According to the existing theory, indispensable for hypocrisy, man is not free and cannot change his life.
"Man cannot change his life, because he is not free; he is not free, because all of his acts are conditioned by previous causes. No matter what a man may do, there always exist these or those causes, from which the man has committed these or those acts, and so man cannot be free and himself change his life," say the defenders of the metaphysics of hypocrisy. They would be absolutely right, if man were an unconscious being, immovable in relation to truth; that is, if, having once come to know the truth, he always remained on the selfsame stage of his cognition. But man is a conscious being, recognizing a higher and still higher degree of the truth, and so, if a man is not free in the commission of this or that act, because for every act there exists a cause, the very causes of these acts, which for conscious man consist in his recognizing this or that truth as an adequate cause for his action, are within man's power.
Thus man, who is not free in the commission of these or those acts, is free as regards the basis for his acts, something as the engineer of a locomotive, who is not free as regards the change of an accomplished or actual motion of the locomotive, is none the less free in determining beforehand its future motions.
No matter what a conscious man may do, he acts in this way or that, and not otherwise, only because he either now recognizes that the truth is that he ought to act as he does, or because he formerly recognized it, and now from inertia, from habit, acts in a manner which now he recognizes to be false.
In either case the cause of his act was not a given phenomenon, but the recognition of a given condition as the truth and, consequently, the recognition of this or that phenomenon as an adequate cause of his act.
Whether a man eats or abstains from food, whether he works or rests, runs from danger or is subject to it, if he is a conscious man, he acts as he does only because he now considers this to be proper and rational: he considers the truth to consist in his acting this way, and not otherwise, or he has considered it so for a long time.

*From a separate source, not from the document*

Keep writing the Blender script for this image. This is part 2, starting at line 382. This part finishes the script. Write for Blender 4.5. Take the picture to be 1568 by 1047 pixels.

The recognition of a certain truth or the non-recognition of it does not depend on external causes, but on some others, which are in man himself. Thus with all the external, apparently advantageous conditions for the recognition of truth, one man at times does not recognize it, and, on the contrary, another, under all the most unfavourable conditions, without any apparent cause, does recognize it. As it says in the Gospel: "No man can come to me, except the Father draw him" (John vi. 44), that is, the recognition of the truth, which forms the cause of all the phenomena of human life, does not depend on external phenomena, but on some internal qualities of man, which are not subject to his observation.
And so a man, who is not free in his acts, always feels himself free in what serves as the cause of his actions, – in the recognition or non-recognition of the truth, and feels himself free, not only independently of external conditions taking place outside him, but even of his own acts.